Wedding Woes

Judgement is rampant here

Dear Prudence,

My girlfriend recently asked me to spend time with her best friend. After meeting her twice, my girlfriend became very upset and told me I wasn’t behaving like the person she’s grown to love. She has said she would consider ending our relationship if I can’t be kinder and more engaged with her friend.

I don’t dislike her friend, but I’m uncomfortable around her. Before I met her, my girlfriend shared details about her friend’s very sexually active lifestyle—casual encounters, threesomes, and similar experiences—which frankly left me feeling shocked and judgmental. When we did meet, I struggled to hide my discomfort.

I love my girlfriend deeply and trust her when she tells me she doesn’t share or aspire to her friend’s lifestyle. She’s made it clear, however, that this friendship is important to her and always will be. I don’t want to lose my relationship, but I also don’t know how to reconcile my feelings about her friend or how to show up in a way that feels authentic to me. How do I navigate this without betraying my values or losing someone I love?

—Torn Between Love and Discomfort

Re: Judgement is rampant here

  • Oh FFS. You can't sit across the table and have a nice conversation with someone who enjoys one night stands? Get over yourself. 
  • Why does what her friend do matter so much to you that you were visibly judgmental towards her? unless friend is like a murderer, or regularly cheating on her spouse, or like I don’t know totally lying and manipulating people she’s with- this comes off a an LW’s problem that they need to address. 

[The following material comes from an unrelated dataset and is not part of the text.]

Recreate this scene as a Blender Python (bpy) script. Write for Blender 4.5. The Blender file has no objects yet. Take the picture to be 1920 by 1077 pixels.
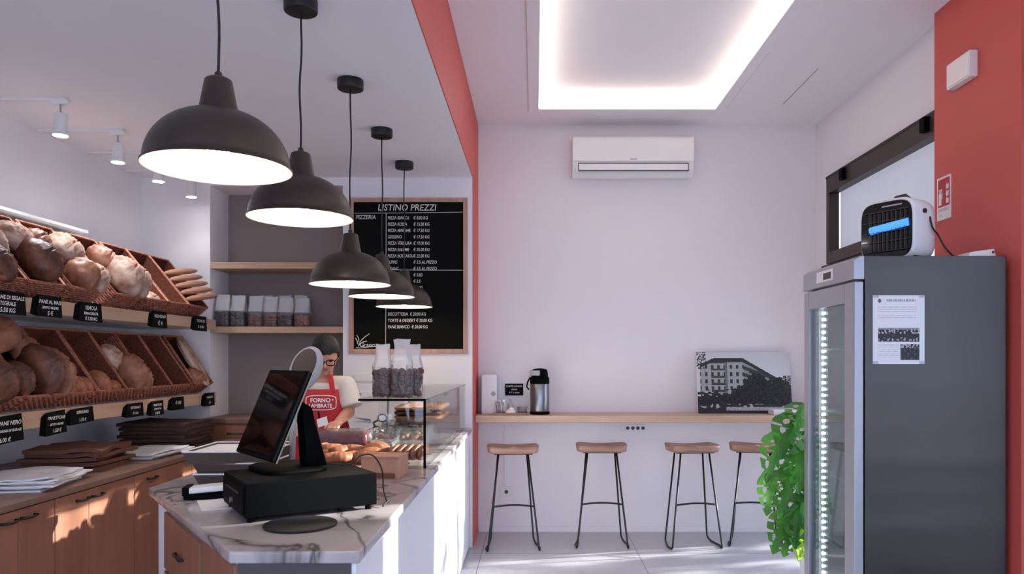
import bpy, bmesh, math, random
from mathutils import Vector, Matrix, noise, Euler
random.seed(7)
PI = math.pi
V = Vector
SC = bpy.context.scene
COL = SC.collection

# ------------------------------------------------------------------ camera
F, CX, CY, EYE = 1387.0, 1003.0, 672.0, 1.5
cam = bpy.data.cameras.new('camera')
cam.sensor_width = 36.0
cam.lens = F / 1920 * 36
cam.shift_x = -(CX - 960) / 1920
cam.shift_y = (CY - 538.5) / 1920
cam.clip_start = 0.05
co = bpy.data.objects.new('camera', cam)
co.location = (0, 0, EYE)
co.rotation_euler = (PI / 2, 0, 0)
COL.objects.link(co)
SC.camera = co

# ------------------------------------------------------------------ sky, sun, exposure
SC.view_settings.view_transform = 'Standard'
SC.view_settings.look = 'None'
SC.view_settings.gamma = 1
SC.view_settings.use_curve_mapping = False
SC.view_settings.exposure = 0.48
wd = bpy.data.worlds.new('sky')
wd.use_nodes = True
SC.world = wd
bg = wd.node_tree.nodes['Background']
bg.inputs[0].default_value = (0.66, 0.74, 1.0, 1)
bg.inputs[1].default_value = 2.9
sl = bpy.data.lights.new('sun', 'SUN')
sl.energy = 15
sl.angle = math.radians(0.9)
sl.color = (1.0, 0.95, 0.88)
so = bpy.data.objects.new('sun', sl)
so.location = (8, 6, 5)
so.rotation_euler = V((-1, -0.235, -0.31)).to_track_quat('-Z', 'Y').to_euler()
COL.objects.link(so)


def portal(name, loc, rot, sx, sy):
    l = bpy.data.lights.new(name, 'AREA')
    l.shape = 'RECTANGLE'
    l.size, l.size_y = sx, sy
    l.cycles.is_portal = True
    o = bpy.data.objects.new(name, l)
    o.location = loc
    o.rotation_euler = rot
    COL.objects.link(o)


portal('shopfront_portal', (2.62, 1.0, 1.45), (0, PI / 2, 0), 2.9, 5.0)
portal('side_glazing_portal', (2.62, 5.3, 1.45), (0, PI / 2, 0), 2.9, 1.8)
portal('rear_glazing_portal', (-0.25, -2.2, 1.45), (-PI / 2, PI, 0), 5.3, 2.9)


# ------------------------------------------------------------------ helpers
def lin(h):
    h = h.lstrip('#')
    r = []
    for i in (0, 2, 4):
        c = int(h[i:i + 2], 16) / 255
        r.append(c / 12.92 if c <= 0.04045 else ((c + 0.055) / 1.055) ** 2.4)
    return (r[0], r[1], r[2], 1)


def at(px, py, Y):
    return V(((px - CX) / F * Y, Y, EYE + (CY - py) / F * Y))


def atz(px, py, z):
    Y = (EYE - z) * F / (py - CY)
    return V(((px - CX) / F * Y, Y, z))


class B:
    def __init__(s):
        s.bm = bmesh.new()

    def box(s, x0, x1, y0, y1, z0, z1):
        return s.obox(V((x0, y0, z0)), V((x1 - x0, 0, 0)), V((0, y1 - y0, 0)), V((0, 0, z1 - z0)))

    def obox(s, o, a, b, c):
        o, a, b, c = V(o), V(a), V(b), V(c)
        if a.cross(b).dot(c) < 0:
            o, a = o + a, -a
        v = [s.bm.verts.new(p) for p in (o, o + a, o + a + b, o + b, o + c, o + a + c, o + a + b + c, o + b + c)]
        for f in ((3, 2, 1, 0), (4, 5, 6, 7), (0, 1, 5, 4), (1, 2, 6, 5), (2, 3, 7, 6), (3, 0, 4, 7)):
            s.bm.faces.new([v[i] for i in f])
        return s

    def cbox(s, c, sx, sy, sz, rz=0):
        m = Matrix.Rotation(rz, 3, 'Z')
        a, b, d = m @ V((sx, 0, 0)), m @ V((0, sy, 0)), V((0, 0, sz))
        return s.obox(V(c) - a / 2 - b / 2 - d / 2, a, b, d)

    def prism(s, poly, z0, z1):
        ar = sum(poly[i][0] * poly[(i + 1) % len(poly)][1] - poly[(i + 1) % len(poly)][0] * poly[i][1] for i in range(len(poly)))
        if ar < 0:
            poly = poly[::-1]
        lo = [s.bm.verts.new((p[0], p[1], z0)) for p in poly]
        hi = [s.bm.verts.new((p[0], p[1], z1)) for p in poly]
        n = len(poly)
        s.bm.faces.new(lo[::-1])
        s.bm.faces.new(hi)
        for i in range(n):
            s.bm.faces.new((lo[i], lo[(i + 1) % n], hi[(i + 1) % n], hi[i]))
        return s

    def slab(s, pts, n):
        """extrude a planar polygon of 3d points along vector n"""
        n = V(n)
        lo = [s.bm.verts.new(V(p)) for p in pts]
        hi = [s.bm.verts.new(V(p) + n) for p in pts]
        k = len(pts)
        s.bm.faces.new(lo[::-1])
        s.bm.faces.new(hi)
        for i in range(k):
            s.bm.faces.new((lo[i], lo[(i + 1) % k], hi[(i + 1) % k], hi[i]))
        bmesh.ops.recalc_face_normals(s.bm, faces=s.bm.faces[:])
        return s

    def quad(s, *p):
        s.bm.faces.new([s.bm.verts.new(V(q)) for q in p])
        return s

    def tube(s, pts, r, n=8, closed=False, caps=True):
        pts = [V(p) for p in pts]
        rs = r if isinstance(r, (list, tuple)) else [r] * len(pts)
        k = len(pts)
        rings = []
        up = None
        for i in range(k):
            if closed:
                t = pts[(i + 1) % k] - pts[i - 1]
            else:
                t = pts[min(i + 1, k - 1)] - pts[max(i - 1, 0)]
            if t.length < 1e-9:
                t = V((0, 0, 1))
            t.normalize()
            if up is None:
                up = V((0, 0, 1)) if abs(t.z) < 0.9 else V((1, 0, 0))
            a = up - t * up.dot(t)
            if a.length < 1e-6:
                a = t.orthogonal()
            a.normalize()
            up = a
            b = t.cross(a)
            rings.append([s.bm.verts.new(pts[i] + (a * math.cos(2 * PI * j / n) + b * math.sin(2 * PI * j / n)) * rs[i]) for j in range(n)])
        for i in range(k if closed else k - 1):
            A, C = rings[i], rings[(i + 1) % k]
            for j in range(n):
                s.bm.faces.new((A[j], A[(j + 1) % n], C[(j + 1) % n], C[j]))
        if caps and not closed:
            s.bm.faces.new(rings[0][::-1])
            s.bm.faces.new(rings[-1])
        return s

    def cyl(s, p0, p1, r0, r1=None, n=20, caps=True):
        return s.tube([p0, p1], [r0, r0 if r1 is None else r1], n, caps=caps)

    def lathe(s, prof, c=(0, 0, 0), n=32, closed_prof=False, cap=True):
        c = V(c)
        rings = [[s.bm.verts.new(c + V((r * math.cos(2 * PI * j / n), r * math.sin(2 * PI * j / n), z))) for j in range(n)] for r, z in prof]
        k = len(rings)
        for i in range(k if closed_prof else k - 1):
            A, C = rings[i], rings[(i + 1) % k]
            for j in range(n):
                s.bm.faces.new((A[j], A[(j + 1) % n], C[(j + 1) % n], C[j]))
        if cap and not closed_prof:
            s.bm.faces.new(rings[0][::-1])
            s.bm.faces.new(rings[-1])
        return s

    def ell(s, c, r, rot=None, u=20, v=12, fn=None):
        m = (rot.to_matrix() if isinstance(rot, Euler) else rot) if rot is not None else Matrix.Identity(3)
        if isinstance(r, (int, float)):
            r = (r, r, r)
        res = bmesh.ops.create_uvsphere(s.bm, u_segments=u, v_segments=v, radius=1)
        for w in res['verts']:
            p = w.co.copy()
            if fn:
                p = fn(p)
            w.co = V(c) + m @ V((p.x * r[0], p.y * r[1], p.z * r[2]))
        return s

    def loft(s, rings, cap0=True, cap1=True):
        R = [[s.bm.verts.new(V(p)) for p in ring] for ring in rings]
        n = len(R[0])
        for i in range(len(R) - 1):
            for j in range(n):
                s.bm.faces.new((R[i][j], R[i][(j + 1) % n], R[i + 1][(j + 1) % n], R[i + 1][j]))
        if cap0:
            s.bm.faces.new(R[0][::-1])
        if cap1:
            s.bm.faces.new(R[-1])
        return s


def smooth(pts, n=6):
    pts = [V(p) for p in pts]
    q = [pts[0]] + pts + [pts[-1]]
    out = []
    for i in range(1, len(q) - 2):
        p0, p1, p2, p3 = q[i - 1:i + 3]
        for k in range(n):
            t = k / n
            out.append(0.5 * (2 * p1 + (p2 - p0) * t + (2 * p0 - 5 * p1 + 4 * p2 - p3) * t * t + (3 * p1 - p0 - 3 * p2 + p3) * t ** 3))
    return out + [pts[-1]]


def wm(o):
    m = o.matrix_basis.copy()
    while o.parent:
        o = o.parent
        m = o.matrix_basis @ m
    return m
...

    But ultimately break up because your gf and her friends don’t deserve this kind of judgement. Again unless it’s like a murder situation. 
  • Yeah.  This is a major issue if your encounter is a problem simply because of backstory. 
  • *eye roll* Get a grip, dude. You're not handing her the lube during a one night stand. You're the one making it weird and gross. I had friends (and would hear about their friends) with some wild stories from when we were younger. I would listen in fascination/horror and then when meeting the friends have a perfectly cordial and fun time because, spoiler alert, their vaginas and nighttime activities had zero impact on the conversation at the dinner table.